Further, in this embodiment, the housing 11 is colored in the given color, and the clear film 14 is attached, so the vibrating planar member 11a can be seen in the same color as in the bumper of the vehicle. However, the paint having the same color as that of the bumper can be applied on the front surface or the rear surface of the film 14. In this case, the paint on the housing 11 can be eliminated.

It will be obvious to those skilled in the art that various changes may be made in the above-described embodiments of the present invention. However, the scope of the present invention should be determined by the following claims.

Claims

1. An ultrasonic sensor comprising: an ultrasonic transducer including a metal-made housing that includes an inner space, a vibrating planar member that is formed in the housing, wherein an outward surface of the vibrating planar member constitutes an outward surface of the housing and an inward surface of the vibrating planar member faces the inner space, and a driving element that is attached on an inward surface of the vibrating planar member for vibrating the vibrating planar member; and a casing within which the ultrasonic transducer assembled, wherein at least the outward surface of the vibrating planar member is exposed from the casing, wherein the ultrasonic transducer is attached to a vehicle via the casing so that the outward surface of the vibrating planar member is exposed outwardly, and wherein a resin film is attached using an adhesive member applied on a rear surface of the resin film to cover all the outward surface of the vibrating planner member.

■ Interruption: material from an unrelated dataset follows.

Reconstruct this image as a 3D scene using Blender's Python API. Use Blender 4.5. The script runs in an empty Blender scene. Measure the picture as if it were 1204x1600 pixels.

2. The ultrasonic sensor of claim 1, further comprising: a vibration isolating member that is inserted between the casing and the ultrasonic transducer for helping preventing transmission of vibration from the transducer to the casing, wherein a size of the film is equal to or larger than a size of the outward surface of the vibrating planar member, and the film does not contact the casing located outside of the ultrasonic transducer.

3. The ultrasonic sensor of claim 1, wherein the surface of the vibrating planar member is colored in a given color and the film is clear.

4. The ultrasonic sensor of claim 3, wherein the given color is equal to a color of a bumper of the vehicle.

5. The ultrasonic sensor of claim 1, wherein one of a front surface and a rear surface of the film is colored in a given color.

6. The ultrasonic sensor of claim 5, wherein the given color is equal to a color of a bumper of the vehicle 5.

7. The ultrasonic sensor of claim 1, wherein the metal-made housing is made of aluminum.

8. The ultrasonic sensor of claim 1, further comprising: a processing circuit board that drives the ultrasonic transducer, wherein sensor sensitivity is adjusted using the processing circuit board when the film is attached on the outward surface of the vibrating planar member, and wherein, after the sensor sensitivity is adjusted, a filler is filled within the casing.